Le premier opus de cette suite, "Tempête en juin" , nous emmène sur les routes de l'exode en juin 40...le terme de débâcle est souvent employé, c'est ce que l'on ressent à la lecture. Irène Némirovsky dépeint sans concession le désordre qui règne un peu partout, les travers des fuyards, les bourgeois prêts à tout pour sauvegarder leurs petits privilèges, bien loin de la fréquente idéalisation du courage Français... Mais elle ne se présente pas comme une moraliste : non, elle brosse une galerie de portraits authentiques , savoureux ou parfois sordides .
Le second opus nous emmène quelques mois plus tard dans un village occupé par les allemands. Et c'est le drame et le dilemme de l'occupation qu'elle dépeint: entre l'horreur de se retrouver sous le joug de l'ennemi et le soulagement de voir le conflit éteint, la sympathie naissante pour des hommes comme les autres, et l'amour aussi, voué à l'échec.
Irène Némirovsky s'attache beaucoup à la psychologie des personnages et c'est cela qui fait tout l'intérêt de "une suite Française".

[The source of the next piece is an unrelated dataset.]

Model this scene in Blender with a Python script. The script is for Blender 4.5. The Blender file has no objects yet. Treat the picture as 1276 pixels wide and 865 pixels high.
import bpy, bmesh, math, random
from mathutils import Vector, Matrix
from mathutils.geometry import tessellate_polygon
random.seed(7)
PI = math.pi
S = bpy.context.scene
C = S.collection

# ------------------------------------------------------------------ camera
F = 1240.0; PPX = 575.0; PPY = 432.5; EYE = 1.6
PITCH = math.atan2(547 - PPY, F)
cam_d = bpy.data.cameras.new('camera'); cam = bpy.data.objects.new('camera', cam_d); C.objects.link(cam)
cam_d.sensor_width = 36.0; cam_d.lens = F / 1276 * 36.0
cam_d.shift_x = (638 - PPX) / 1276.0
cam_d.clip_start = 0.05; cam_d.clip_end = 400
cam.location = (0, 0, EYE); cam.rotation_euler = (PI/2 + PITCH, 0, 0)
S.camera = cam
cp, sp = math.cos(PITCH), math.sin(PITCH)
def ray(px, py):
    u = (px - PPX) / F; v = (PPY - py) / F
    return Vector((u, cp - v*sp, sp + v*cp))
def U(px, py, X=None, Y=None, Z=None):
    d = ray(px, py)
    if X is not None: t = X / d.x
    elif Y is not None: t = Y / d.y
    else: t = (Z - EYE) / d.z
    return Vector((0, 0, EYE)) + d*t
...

J'ai aussi été très émue par le contexte de l'écriture de ce roman qu'Irène Némirovsky a elle même désigné comme posthume, car elle avait la certitude d'être morte -déportée - avant sa parution .J'avoue rarement prendre le temps de lire la préface d'un ouvrage, mais vraiment celle ci est à lire, car elle éclaire le roman ,lui donne une tonalité particulière.